Woodcraft

from Boy Scouts Handbook,
The First Edition, 1911

I asked Carolyn Summers, a landscape designer and native plant expert, what she thought could be done to address what many botanical gardens are calling “plant blindness” and which I likened to a form of illiteracy.

This ignorance about plants is relatively new, she pointed out. Take a look at an old Boy Scout manual, she advised. So I did.

In the first edition of the Boy Scouts Handbook, published in 1911, there’s a section on learning common North American trees, as well as flowers, ferns and grasses.

It’s part of what the Boy Scouts call “Woodcraft,” a term the Merriam Webster dictionary defines as “skill and practice in anything related to the woods and especially in maintaining oneself and making one’s way in the woods.” 

According to the Handbook, a boy scout should learn which mushrooms are edible; which poisonous; how to recognize poison ivy; how plants measure the seasons and mark altitude and latitude; which wood makes for the best camp fires.

Knowledge is thus intermingled with practice.
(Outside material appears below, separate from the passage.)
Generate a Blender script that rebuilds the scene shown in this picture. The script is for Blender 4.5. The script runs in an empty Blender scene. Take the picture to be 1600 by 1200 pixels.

The word “craft,” one of those words we’ve inherited from pre-Christian Europe, implies physical work but also a kind of power, a skill. “Woodcraft” conveys that there’s a power to knowing about plants and animals; it reminds us of the strength to be found in developing an informed relationship to the natural world.

But the Handbook also decribes woodcraft as a form of empathy:

[Woodcraft] means not only the following of tracks and other signs, but it means to be able to read them. To tell how fast the animal which made the tracks was going; to tell whether he was frightned, suspicious or otherwise.

[…]

Through woodcraft then, a boy may train his eye, and be able to observe things that otherwise would pass unnoticed. In this way he may be able to save animals from pain, as a horse from an ill-fitting harness. He may also be able to see little things which may give him the clew [sic] to great things and so be able to prevent harm and crime. (5-6)

There’s a lofty ideal of manhood that wafts through the pages of this book that makes me wistful, even if I know its limitations. (If you get your hands on this book, read the section on Chivalry.) 

But how lovely to think that to come to know the natural world is not only to be able to navigate it – and what young boy or girl wouldn’t glory in this power – but also to be able to feel what the other creatures are feeling and, thus, “to prevent harm and crime.” 

6 comments on “Woodcraft

  1. Gloria Gorell says:

    Thank you for this thoughtful essay. I was a Girl Scout leader for any years and was shocked that so many children knew so little about the flowers, birds and trees in their neighborhood let alone in the woods. If we want the next generation to care about the environment, they will have to know about what they are caring for.

    1. Nicole Asquith says:

      Thanks, Gloria and I apologize for my slow reply (I wasn’t getting alerts about comments). I would love to hear more about what you did as a Girl Scout teacher. I’m planning on putting together a curriculum on learning to recognize plants in the wild for my daughter’s Brownie troop.

  2. Alice de Dadelsen says:

    As a grandmother and in contact with children and teenagers through volunteer work, I am moved and encouraged by this article. Instead of rushing them off to extra-curricular activities, go for a walk with your youngsters. Explore and learn together the name of tress, bushes and flowers in your neighborhood. Take photos and look up the information. Check out on http://www.ojaiyouthopera.org the story of an opera that to premiere on May 18 & 19 in Ojai, CA. The title “Nightingale and the Tower” refers to the conflict young people must navigate between a relationship with Nature and the encroaching world of technology

    1. Nicole Asquith says:

      Thank you. I’ll check out the opera.

  3. Lorie hammond says:

    Lovely ideas. I wonder if Girl Scouts learned these skills too?

    1. Nicole Asquith says:

      I think they did in the past but I would say less and less. I’m hoping to put together a curriculum on leaning to identify plants in the wild for my daughter’s Brownie troop. As Carolyn Summers pointed out to me, one of the things about the Girl Scouts that’s important, though, is that they have great camps that they’ve maintained. A good reason to support them!